On Nov 15, 2021, at 9:08 AM, Paul Koning
<paulkoning at comcast.net> wrote:
On Nov 14, 2021, at 7:27 PM, Thomas DeBellis
<tommytimesharing at gmail.com> wrote:
...
I did a transfer of the same file to an iMac and was very surprised to find that I got
4,000 byte packet size and a transfer rate 151.78 KBps. That's right, using the NI
resulted in a speed increase of 17%. I instrumented Kermit to report the allocated
monitor buffers by line type and got the table below from various sign ons, viz:
TTY line Type: FE PTY NRT TVT CTM
Input Buffers: 1 1 1 1 1
Output Buffers: 2 1 2 4 2
The abbreviations are as follows:
...
? CTM, DECnet CTERM (I forget what CTERM abbreviates to)

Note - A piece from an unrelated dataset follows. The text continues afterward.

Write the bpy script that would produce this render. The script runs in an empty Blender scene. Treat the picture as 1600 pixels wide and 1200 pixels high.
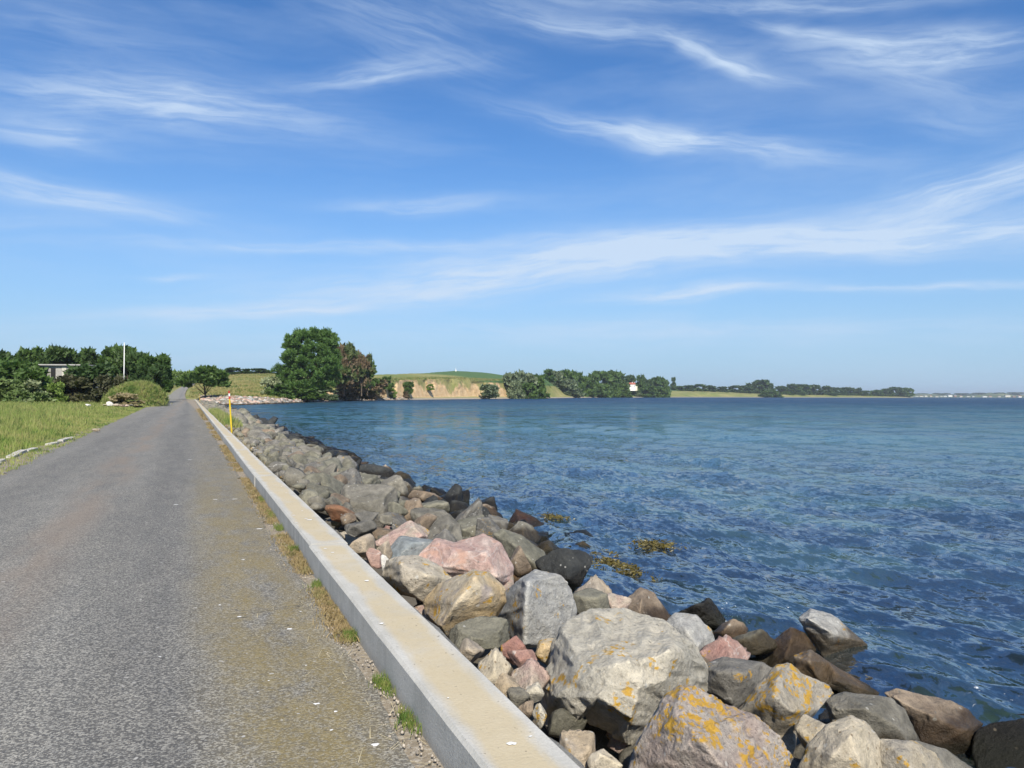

"Network Command Terminal Specification" says the protocol spec.
Background: the original concept, which as far as I know did not work out in reality, is
that there would be several network terminal protocols for several different purposes. In
particular, an editing terminal spec where the editing operations would be offloaded onto
the remote system (somewhat like a VT71?). This is the reason for the layering, with a
"Foundation" layer that contains the services common to all those terminal
types, and the individual mode specs for the specific cases.
In the end, only the command terminal -- roughly speaking, a line oriented interface with
the rubout handling offloaded -- was specified and implemented. The result is a split
that doesn't make much sense to the observer without that history.